CAN ANYBODY PLAY THIS GAME?

Since other teams could not afford the travel costs to League Park because of the meager gate (Cleveland fans had the good sense to stay home), the Spiders, also called the "Orphans" and "Nomads," played an incredibly tough road schedule. In July, they played 11 doubleheades, eight of them in 16 days. They finally played a home game on August 24 after seven weeks on the road, going 6-44 during their marathon road trip.

It didn't seem it could get any worse for the Spiders--but it did. They lost 40 of their last 41 games, getting bombed 53-10 in their last four contests.

During the season, only 6,000 Cleveland fans came to League Park to see the Spiders play, but on the road, they were everyone's favorite patsies. Over 260,000 fans watched their losing antics, second only to Brooklyn's road attendance mark. Of course, the "Exiles" played an incredible 113 away games.

"From my research," Hetrick says, "I sensed they played hard and were sincere, but never had a chance."

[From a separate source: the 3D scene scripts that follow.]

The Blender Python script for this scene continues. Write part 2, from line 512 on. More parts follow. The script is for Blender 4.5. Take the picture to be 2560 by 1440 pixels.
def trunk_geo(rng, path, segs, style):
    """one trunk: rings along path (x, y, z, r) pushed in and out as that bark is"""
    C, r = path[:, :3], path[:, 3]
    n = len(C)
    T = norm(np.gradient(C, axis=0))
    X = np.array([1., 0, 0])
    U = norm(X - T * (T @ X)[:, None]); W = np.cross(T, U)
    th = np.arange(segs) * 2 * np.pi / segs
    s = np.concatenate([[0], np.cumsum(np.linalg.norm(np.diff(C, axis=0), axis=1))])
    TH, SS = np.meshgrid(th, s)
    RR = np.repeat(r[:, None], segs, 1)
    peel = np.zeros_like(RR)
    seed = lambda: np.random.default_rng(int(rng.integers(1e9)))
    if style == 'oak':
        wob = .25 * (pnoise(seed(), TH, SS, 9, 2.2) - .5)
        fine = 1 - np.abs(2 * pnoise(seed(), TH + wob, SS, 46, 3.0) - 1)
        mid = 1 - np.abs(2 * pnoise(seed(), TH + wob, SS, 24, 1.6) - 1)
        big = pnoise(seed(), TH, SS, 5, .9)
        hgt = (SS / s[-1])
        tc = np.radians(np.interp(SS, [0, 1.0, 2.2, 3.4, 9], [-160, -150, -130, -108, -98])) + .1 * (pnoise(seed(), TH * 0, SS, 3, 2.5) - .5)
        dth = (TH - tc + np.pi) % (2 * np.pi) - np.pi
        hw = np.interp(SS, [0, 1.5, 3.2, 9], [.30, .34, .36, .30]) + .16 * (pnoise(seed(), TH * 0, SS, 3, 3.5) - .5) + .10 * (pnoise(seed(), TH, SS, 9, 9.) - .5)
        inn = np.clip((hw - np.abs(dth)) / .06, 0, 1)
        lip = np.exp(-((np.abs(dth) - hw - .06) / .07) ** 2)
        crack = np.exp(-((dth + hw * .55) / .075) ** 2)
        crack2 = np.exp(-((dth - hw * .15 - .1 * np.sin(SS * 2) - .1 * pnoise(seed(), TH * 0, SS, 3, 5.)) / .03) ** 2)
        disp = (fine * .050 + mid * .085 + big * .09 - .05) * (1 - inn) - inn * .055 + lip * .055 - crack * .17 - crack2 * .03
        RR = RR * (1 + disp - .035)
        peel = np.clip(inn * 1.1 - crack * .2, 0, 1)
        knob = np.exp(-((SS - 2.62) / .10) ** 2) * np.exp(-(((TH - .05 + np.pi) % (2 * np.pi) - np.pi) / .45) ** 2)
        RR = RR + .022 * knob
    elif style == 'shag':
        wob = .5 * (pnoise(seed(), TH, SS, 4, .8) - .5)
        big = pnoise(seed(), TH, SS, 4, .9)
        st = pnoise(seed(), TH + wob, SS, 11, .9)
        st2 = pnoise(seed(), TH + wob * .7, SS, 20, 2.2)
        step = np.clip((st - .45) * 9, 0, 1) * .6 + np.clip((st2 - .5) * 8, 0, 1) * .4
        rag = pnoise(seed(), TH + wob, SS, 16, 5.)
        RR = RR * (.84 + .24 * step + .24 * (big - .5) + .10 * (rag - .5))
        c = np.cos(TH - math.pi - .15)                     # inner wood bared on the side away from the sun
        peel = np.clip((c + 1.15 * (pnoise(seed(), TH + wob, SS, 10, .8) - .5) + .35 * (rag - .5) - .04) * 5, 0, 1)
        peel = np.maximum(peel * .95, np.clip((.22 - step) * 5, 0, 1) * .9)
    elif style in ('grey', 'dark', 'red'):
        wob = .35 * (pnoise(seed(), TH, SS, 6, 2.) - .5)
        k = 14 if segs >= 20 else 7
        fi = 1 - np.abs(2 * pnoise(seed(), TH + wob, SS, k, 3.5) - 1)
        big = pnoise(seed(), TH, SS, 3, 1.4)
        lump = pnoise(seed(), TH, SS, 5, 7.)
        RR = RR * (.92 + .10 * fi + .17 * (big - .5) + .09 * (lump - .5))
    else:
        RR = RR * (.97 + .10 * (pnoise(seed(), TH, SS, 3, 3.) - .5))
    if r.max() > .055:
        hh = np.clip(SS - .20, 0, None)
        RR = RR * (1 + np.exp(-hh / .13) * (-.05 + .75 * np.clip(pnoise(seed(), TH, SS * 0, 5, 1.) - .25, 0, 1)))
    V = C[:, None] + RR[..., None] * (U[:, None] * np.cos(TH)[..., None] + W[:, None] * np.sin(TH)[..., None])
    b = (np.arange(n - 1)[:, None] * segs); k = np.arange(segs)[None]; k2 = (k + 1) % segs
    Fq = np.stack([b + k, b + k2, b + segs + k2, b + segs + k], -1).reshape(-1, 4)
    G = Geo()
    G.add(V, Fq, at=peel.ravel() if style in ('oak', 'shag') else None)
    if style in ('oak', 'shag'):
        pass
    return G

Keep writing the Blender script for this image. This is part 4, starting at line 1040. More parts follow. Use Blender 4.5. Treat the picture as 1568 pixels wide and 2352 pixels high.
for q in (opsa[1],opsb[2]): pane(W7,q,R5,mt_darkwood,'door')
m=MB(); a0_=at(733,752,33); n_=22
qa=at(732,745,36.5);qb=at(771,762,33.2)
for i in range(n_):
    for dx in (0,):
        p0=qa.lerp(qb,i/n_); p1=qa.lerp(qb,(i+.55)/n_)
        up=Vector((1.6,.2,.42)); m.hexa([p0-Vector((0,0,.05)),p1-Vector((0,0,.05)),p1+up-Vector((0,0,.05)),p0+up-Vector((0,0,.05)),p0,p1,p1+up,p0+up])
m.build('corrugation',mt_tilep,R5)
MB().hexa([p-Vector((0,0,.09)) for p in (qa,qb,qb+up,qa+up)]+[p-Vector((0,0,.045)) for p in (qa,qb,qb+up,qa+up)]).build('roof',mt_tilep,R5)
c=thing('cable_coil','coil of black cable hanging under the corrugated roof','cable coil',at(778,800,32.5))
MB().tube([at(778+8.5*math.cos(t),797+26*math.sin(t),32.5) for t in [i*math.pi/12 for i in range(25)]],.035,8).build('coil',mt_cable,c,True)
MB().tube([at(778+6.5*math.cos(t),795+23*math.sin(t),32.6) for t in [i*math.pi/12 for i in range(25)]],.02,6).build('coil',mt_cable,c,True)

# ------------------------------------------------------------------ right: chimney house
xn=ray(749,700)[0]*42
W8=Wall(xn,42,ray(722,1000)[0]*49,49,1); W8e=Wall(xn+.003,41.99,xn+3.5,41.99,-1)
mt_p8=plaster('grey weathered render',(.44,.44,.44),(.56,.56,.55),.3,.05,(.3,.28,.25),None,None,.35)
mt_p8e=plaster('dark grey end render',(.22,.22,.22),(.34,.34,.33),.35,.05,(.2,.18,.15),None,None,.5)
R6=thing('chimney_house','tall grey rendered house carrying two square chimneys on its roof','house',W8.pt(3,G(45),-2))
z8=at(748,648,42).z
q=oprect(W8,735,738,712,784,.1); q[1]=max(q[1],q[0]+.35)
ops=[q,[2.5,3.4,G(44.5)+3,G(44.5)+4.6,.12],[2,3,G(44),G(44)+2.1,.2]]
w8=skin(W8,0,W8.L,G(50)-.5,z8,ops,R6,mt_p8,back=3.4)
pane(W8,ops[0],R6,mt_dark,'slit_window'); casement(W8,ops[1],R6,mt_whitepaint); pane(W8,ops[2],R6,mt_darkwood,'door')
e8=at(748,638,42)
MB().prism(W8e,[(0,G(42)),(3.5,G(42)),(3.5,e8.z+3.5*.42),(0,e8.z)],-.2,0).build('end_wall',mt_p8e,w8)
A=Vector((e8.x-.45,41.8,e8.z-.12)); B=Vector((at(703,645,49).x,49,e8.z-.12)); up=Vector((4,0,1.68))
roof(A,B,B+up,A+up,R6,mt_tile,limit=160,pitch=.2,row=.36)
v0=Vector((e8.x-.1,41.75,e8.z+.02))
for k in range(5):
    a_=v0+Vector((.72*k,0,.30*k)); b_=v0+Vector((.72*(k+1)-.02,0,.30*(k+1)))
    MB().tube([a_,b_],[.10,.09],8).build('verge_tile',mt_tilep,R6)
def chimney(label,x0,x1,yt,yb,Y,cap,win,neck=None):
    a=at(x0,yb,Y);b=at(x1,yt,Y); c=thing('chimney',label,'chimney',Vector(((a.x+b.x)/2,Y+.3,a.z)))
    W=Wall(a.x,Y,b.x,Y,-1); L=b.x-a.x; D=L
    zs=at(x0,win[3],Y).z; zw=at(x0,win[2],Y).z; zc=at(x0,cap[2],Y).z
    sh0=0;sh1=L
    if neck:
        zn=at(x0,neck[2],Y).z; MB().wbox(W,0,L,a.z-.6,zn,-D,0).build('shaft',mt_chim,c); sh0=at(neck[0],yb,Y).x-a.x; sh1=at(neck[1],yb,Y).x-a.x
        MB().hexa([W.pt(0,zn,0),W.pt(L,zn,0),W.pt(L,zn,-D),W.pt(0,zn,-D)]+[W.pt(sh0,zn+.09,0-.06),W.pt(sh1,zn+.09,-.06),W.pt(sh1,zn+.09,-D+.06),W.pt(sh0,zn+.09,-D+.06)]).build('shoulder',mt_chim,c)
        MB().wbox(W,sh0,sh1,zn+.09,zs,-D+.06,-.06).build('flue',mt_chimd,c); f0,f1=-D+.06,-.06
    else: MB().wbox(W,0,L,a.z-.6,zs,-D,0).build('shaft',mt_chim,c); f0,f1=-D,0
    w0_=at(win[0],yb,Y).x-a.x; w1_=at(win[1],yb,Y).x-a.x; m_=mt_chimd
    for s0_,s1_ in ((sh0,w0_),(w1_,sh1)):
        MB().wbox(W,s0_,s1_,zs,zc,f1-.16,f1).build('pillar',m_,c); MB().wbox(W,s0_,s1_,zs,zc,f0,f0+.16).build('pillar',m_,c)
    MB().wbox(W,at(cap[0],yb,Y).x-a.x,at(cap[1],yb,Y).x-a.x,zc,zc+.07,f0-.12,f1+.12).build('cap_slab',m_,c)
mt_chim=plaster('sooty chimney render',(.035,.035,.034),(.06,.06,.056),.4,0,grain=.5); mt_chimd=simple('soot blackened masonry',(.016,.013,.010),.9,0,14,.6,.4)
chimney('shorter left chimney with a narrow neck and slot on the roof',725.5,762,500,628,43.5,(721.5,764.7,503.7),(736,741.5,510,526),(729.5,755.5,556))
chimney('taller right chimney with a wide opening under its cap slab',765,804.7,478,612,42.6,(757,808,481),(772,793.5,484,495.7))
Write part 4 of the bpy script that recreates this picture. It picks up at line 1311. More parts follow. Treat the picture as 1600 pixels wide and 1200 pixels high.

As proof, Hetrick points to Dowd's late season quote that reads, "At least fifty times the past season we have gotten together at the hotel before going to the grounds and said, 'We'll win that game today or break our necks.' We would mean it too, but all the other teams would jump up at the start and skin us so bad that we'd come off the field with our heads hanging down and our good intentions shattered."

After the 1899 season, the Cleveland franchise was dropped from the National League and syndicate ball was outlawed. A new Cleveland franchise debuted in the American League in 1901, becoming the Infants, Bronchos, Blues, Naps, and finally the Indians.

The Robisons continued to run their St. Louis franchise and, by 1907-08, the team suffered through back-to-back 100-game losing seasons. Frank Robison died in 1908 at 56 after learning his miserable Cardinals had lost in the ninth inning. M. Stanley hurt himself by falling off one of his own trolley cars, recovered, then died of a heart attack in 1911.

One hundred years layer, the Spiders' record for futility stands unmatched. Pity the poor ghosts.